Beijing's Taiwan Affairs Office on Wednesday warned against additional moves to strengthen relations with Taiwan.

"Any attempt to play the 'Taiwan card' would only be futile," spokesman Ma Xiaoguang said. China, Ma said, would "not hesitate to protect our core interests."

Last month, President Xi delivered a strongly nationalistic speech in which he vowed to protect "every inch" of China's territory. "All acts and tricks to split the motherland are doomed to failure and will be condemned by the people and punished by history!" Xi said.

China has also stepped up air force missions around Taiwan and has repeatedly sailed the Liaoning through the 100-mile-wide Taiwan Strait.

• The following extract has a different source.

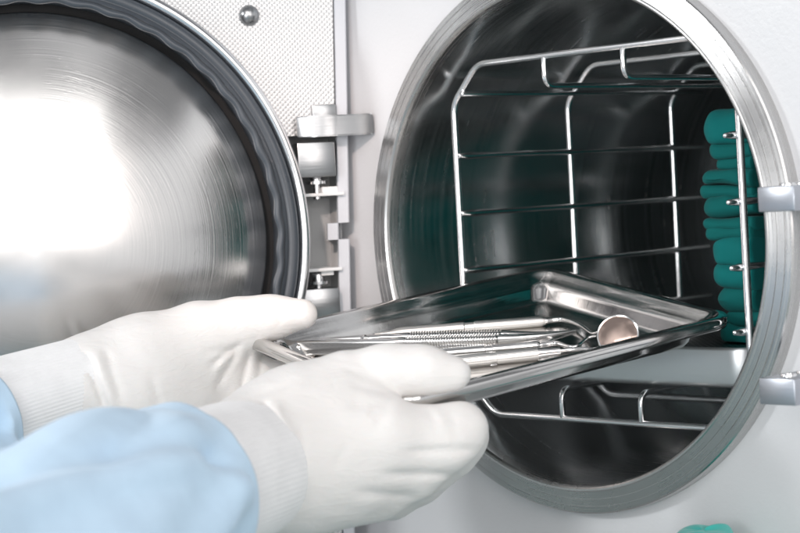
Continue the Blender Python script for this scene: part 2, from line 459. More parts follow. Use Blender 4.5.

The just-completed naval drills off Hainan underscored China's growing capabilities in defending its maritime interests and territorial claims, particularly in the disputed South China Sea.

Those exercises follow recent ones in the strategic waterway featuring the Liaoning, amid deployments and drills by the rival U.S. Navy.

China is building new vessels at a rapid pace to equip its navy, coast guard and maritime law enforcement agencies, including its first entirely domestically built aircraft carrier.

It claims virtually the entire resource-rich South China Sea, through which an estimated $5 trillion in global trade passes annually, and has constructed airstrips and other installations on artificial islands to enlarge its military footprint.

Hainan is home to a major military presence, including naval air stations and the country's largest submarine base.

This week it also hosted a global business forum for a smattering of world leaders, among them Philippine President Rodrigo Duterte, whose country is a U.S. treaty ally and has overlapping claims with Beijing in the South China Sea.